L’architecte a-t-il besoin d’une revue ?
L’architecte est un personnage autrement redoutable que le couturier parisien ou la modiste. Un chapeau sur la tête d’une femme n’y demeure pas longtemps et les lignes, qu’elles soient en forme de tulipe, de haricot ou de pois mange-tout dévient subito presto vers d’autres appellations non contrôlées.
L’architecte, quand il plante un nouveau bâtiment, l’impose au-delà des saisons. Qui veut encore, aujourd’hui, de la mode architecturale qui sévit à Lausanne et ailleurs au début du siècle?
On ne se flatte plus d’abriter à Lausanne le « palais » de Rumine, redoutable imitation du style florentin qui, il y a cinquante ans, impressionnait les institutrices en voyage italien et les soi-disant amis des muses.
Tenez, Montreux ne s’est pas encore débarrassé de cette floraison variqueuse du même ton. A cette époque barbichue et à pince-nez doré, l’architecte saisissait volontiers Léonard de Vinci par le bouton du veston pour le prendre à témoin de quelques villas tire-bouchonnées et ornées comme des gâteaux de noces chez les commerçants aisés.
Il ne faut pas trente ans pour constater que l’originalité d’un moment rejoint plus vite que le diable à la descente la plus parfaite banalité. Trente ans après, on a envie de chausser des bottes pour dire ce que l’on pense à ceux qui ont bouché l’horizon de pareille manière. Cette remarque est valable pour tous les temps...
Tenez, ces maisons que l’on découvre avec stupéfaction dans des paysages parfaitement construits eux, ces quatre pièces et balcon dans le vignoble de Lavaux, bâtis par quelques prétentieux retraités et qui installent devant les plus beaux paysages du monde leur mobilier Louis XIII et leur plante verte! Et ces entrées de villes tristes comme des boîtes de sardines rouillées, ces bâtisses locatives où les financiers ont mis sous toit leurs placements, ces bâtisses qui allongent leurs ombres dans un alignement pénitentiaire!
Où est l’architecte dans cette déroute ?
Tant bien que mal, l’honnête homme tente de réagir contre l’esprit des lieux que des siècles de calvinisme réfrigérant comme bise de novembre ont réduit à la congélation. On dirait que l’on est là, dans cette vallée de larmes, pour attendre sans rien faire les jours ensoleillés promis par les Ecritures.
D’où cette tendance au conformisme le plus amidonné.
Mais beaucoup d’architectes font violence à l’ambiance locale et s’efforcent de bâtir plus « durement », si je puis dire.
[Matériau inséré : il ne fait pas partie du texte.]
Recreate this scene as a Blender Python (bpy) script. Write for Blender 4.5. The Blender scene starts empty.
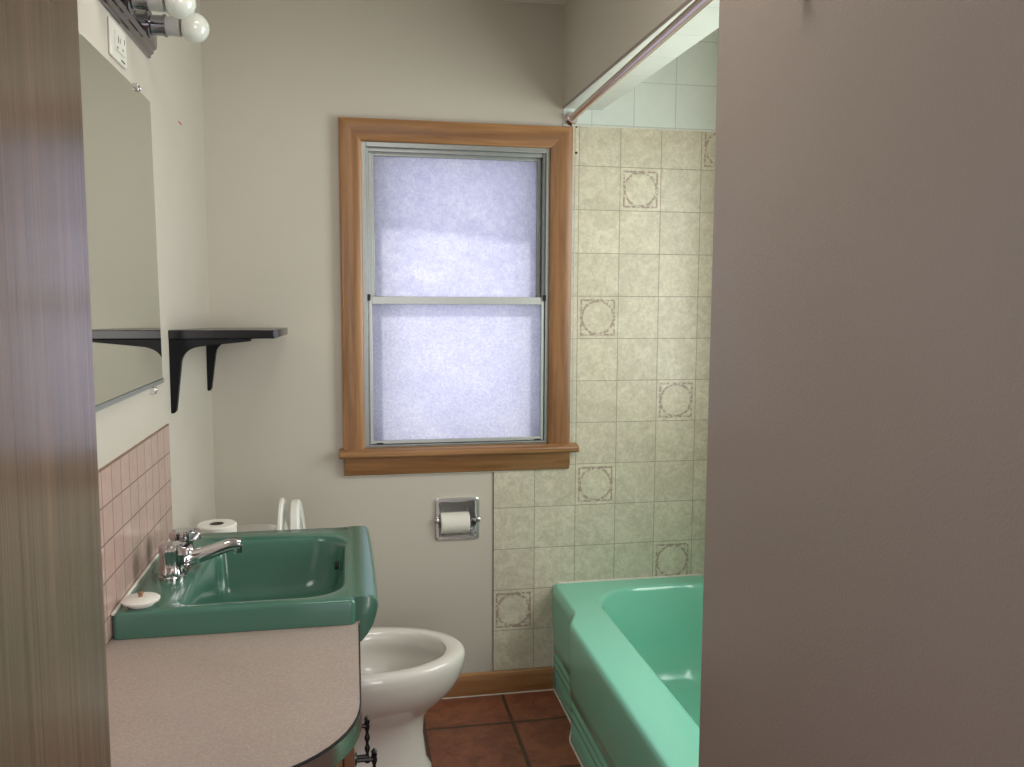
import bpy, bmesh, math, random
from mathutils import Vector, Matrix
random.seed(4)
PI = math.pi
S = bpy.context.scene
COL = S.collection

# ------------------------------------------------------------------ materials
class NT:
    def __init__(s, name):
        s.m = bpy.data.materials.new(name); s.m.use_nodes = True
        s.t = s.m.node_tree; s.t.nodes.clear()
        s.out = s.t.nodes.new('ShaderNodeOutputMaterial')
        s.bs = s.t.nodes.new('ShaderNodeBsdfPrincipled')
        s.t.links.new(s.bs.outputs[0], s.out.inputs[0])
    def node(s, kind, **kw):
        n = s.t.nodes.new(kind)
        for k, v in kw.items(): setattr(n, k, v)
        return n
    def put(s, sock, v):
        if isinstance(v, bpy.types.NodeSocket): s.t.links.new(v, sock)
        else: sock.default_value = v
    def math(s, op, a, b=0.0, c=0.0):
        n = s.node('ShaderNodeMath', operation=op)
        s.put(n.inputs[0], a); s.put(n.inputs[1], b)
        if len(n.inputs) > 2: s.put(n.inputs[2], c)
        return n.outputs[0]
    def mix(s, f, a, b):
        n = s.node('ShaderNodeMix', data_type='RGBA')
        s.put(n.inputs[0], f)
        s.put(n.inputs[6], a if isinstance(a, bpy.types.NodeSocket) else (*a, 1) if len(a) == 3 else a)
        s.put(n.inputs[7], b if isinstance(b, bpy.types.NodeSocket) else (*b, 1) if len(b) == 3 else b)
        return n.outputs[2]
    def pos(s):
        n = s.node('ShaderNodeNewGeometry'); x = s.node('ShaderNodeSeparateXYZ')
        s.t.links.new(n.outputs['Position'], x.inputs[0])
        return n.outputs['Position'], x.outputs
    def noise(s, vec, scale, detail=3, rough=.5, dist=0.0):
        n = s.node('ShaderNodeTexNoise')
        n.inputs['Scale'].default_value = scale; n.inputs['Detail'].default_value = detail
        n.inputs['Roughness'].default_value = rough; n.inputs['Distortion'].default_value = dist
        if vec is not None: s.t.links.new(vec, n.inputs['Vector'])
        return n.outputs[0]
    def scaled(s, vec, sc):
        n = s.node('ShaderNodeVectorMath', operation='MULTIPLY')
        s.put(n.inputs[0], vec); n.inputs[1].default_value = sc
        return n.outputs[0]
    def ramp(s, f, stops):
        n = s.node('ShaderNodeValToRGB'); s.put(n.inputs[0], f)
        e = n.color_ramp.elements
        while len(e) < len(stops): e.new(.5)
        for i, (p, c) in enumerate(stops):
            e[i].position = p; e[i].color = (*c, 1)
        return n.outputs[0]
    def bump(s, h, strength=.2, dist=.002):
        n = s.node('ShaderNodeBump'); n.inputs['Strength'].default_value = strength
        n.inputs['Distance'].default_value = dist
        s.put(n.inputs['Height'], h); s.t.links.new(n.outputs[0], s.bs.inputs['Normal'])
    def set(s, color=None, rough=None, metal=None, coat=None, spec=None, trans=None, ior=None):
        i = s.bs.inputs
        if color is not None: s.put(i['Base Color'], (*color, 1) if not isinstance(color, bpy.types.NodeSocket) else color)
        if rough is not None: s.put(i['Roughness'], rough)
        if metal is not None: i['Metallic'].default_value = metal
        if coat is not None: i['Coat Weight'].default_value = coat
        if spec is not None: i['Specular IOR Level'].default_value = spec
        if trans is not None: i['Transmission Weight'].default_value = trans
        if ior is not None: i['IOR'].default_value = ior
        return s

def plain(name, color, rough=.5, metal=0.0, var=.04, scale=20, **kw):
    n = NT(name); p, _ = n.pos()
    f = n.noise(p, scale, 2)
    a = tuple(max(0, c * (1 - var)) for c in color); b = tuple(min(1, c * (1 + var)) for c in color)
    n.set(n.mix(f, a, b), rough, metal, **kw)
    return n.m

def paint(name, color, rough=.45, bump=.12):
    n = NT(name); p, _ = n.pos()
    f = n.noise(p, 1.6, 3)
    n.set(n.mix(f, tuple(c * .95 for c in color), tuple(c * 1.05 for c in color)), rough, spec=.4)
    n.bump(n.noise(p, 260, 2), bump, .0012)
    return n.m

def wood(name, dark, light, axis, rough=.3, coat=.3, fine=1.0):
    n = NT(name); p, _ = n.pos()
    sc = [42 * fine, 42 * fine, 42 * fine]; sc[axis] = 2.2
    v = n.scaled(p, sc)
    f1 = n.noise(v, 1.0, 6, .65, 1.6 if fine > 1 else .6)
    sc2 = [9 * fine, 9 * fine, 9 * fine]; sc2[axis] = .7
    v2 = n.scaled(p, sc2)
    w = n.node('ShaderNodeTexWave'); w.inputs['Scale'].default_value = .9
    w.wave_type = 'RINGS'
    w.inputs['Distortion'].default_value = 5; w.inputs['Detail'].default_value = 3
    n.t.links.new(v2, w.inputs['Vector'])
    wk = .08 if fine > 1 else .25
    f = n.math('ADD', n.math('MULTIPLY', f1, 1 - wk), n.math('MULTIPLY', w.outputs['Fac'], wk))
    if fine > 1:   # broad flame figure between the fine pores
        v3 = n.scaled(p, [16, 16, 1.6]); f = n.math('ADD', n.math('MULTIPLY', f, .6), n.math('MULTIPLY', n.noise(v3, 1.0, 4, .6, 2.0), .4))
    n.set(n.ramp(f, [(.3, dark), (.52, tuple((a + b) / 2 for a, b in zip(dark, light))), (.7, light)]), rough, coat=coat)
    n.bs.inputs['Coat Roughness'].default_value = rough * .6; n.bs.inputs['Coat IOR'].default_value = 1.5 + .35 * (coat >= .5)
    n.bump(f1, .5 if fine > 1 else .12, .001)
    return n.m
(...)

Du reste, chaque fois qu’une œuvre valable quoique moderne sort de terre, les personnes même attachées au passé s’accordent à lui trouver un air de présence parce qu’expressive et vivante. Voir, s’il vous plaît, le bâtiment de l’Assurance Mutuelle Vaudoise qui, en lieu et place d'une charmante et pittoresque campagne, a donné aux lieux le vigoureux visage du moment, un élan auquel on aimerait identifier notre époque.
Ces efforts qui nous sortent du «gnan-gnan» ambiant méritent meilleure presse. On aimerait mieux connaître les idées intéressantes de MM. les architectes quand ils prennent les risques de sortir des ornières.
Les architectes qui ont du coffre éprouvent le besoin de respirer l'air de la fenêtre ouverte. Une revue bien faite peut être à l’image de cette fenêtre. Rappelons-nous qu’à l’époque où l’on édifiait le palais de Rumine, certaines revues spécialisées esquissaient déjà un tonique cubisme architectural.
Construire pour son temps, c’est souvent avoir beaucoup d’avance. Seul l’échange des idées vous permet cette voie.
Applaudissons donc à une revue romande qui se consacre au métier. Certains architectes seront ravis de dialoguer à travers ces pages et de voir aussi ce que l’on fait ailleurs.
Ajoutons que les gens bien informés savent puiser dans les intéressantes collections techniques les éléments d’une plus large et nécessaire documentation, à l’image des médecins soucieux de se tenir à la page — sans jeu de mots — afin de faire bénéficier leurs clients des dernières découvertes.
L’architecte romand, on le verra mieux ainsi, quand il a des idées, n’est pas un personnage qu’il faut interner parce qu’il diffère du respectable « déjà fait »!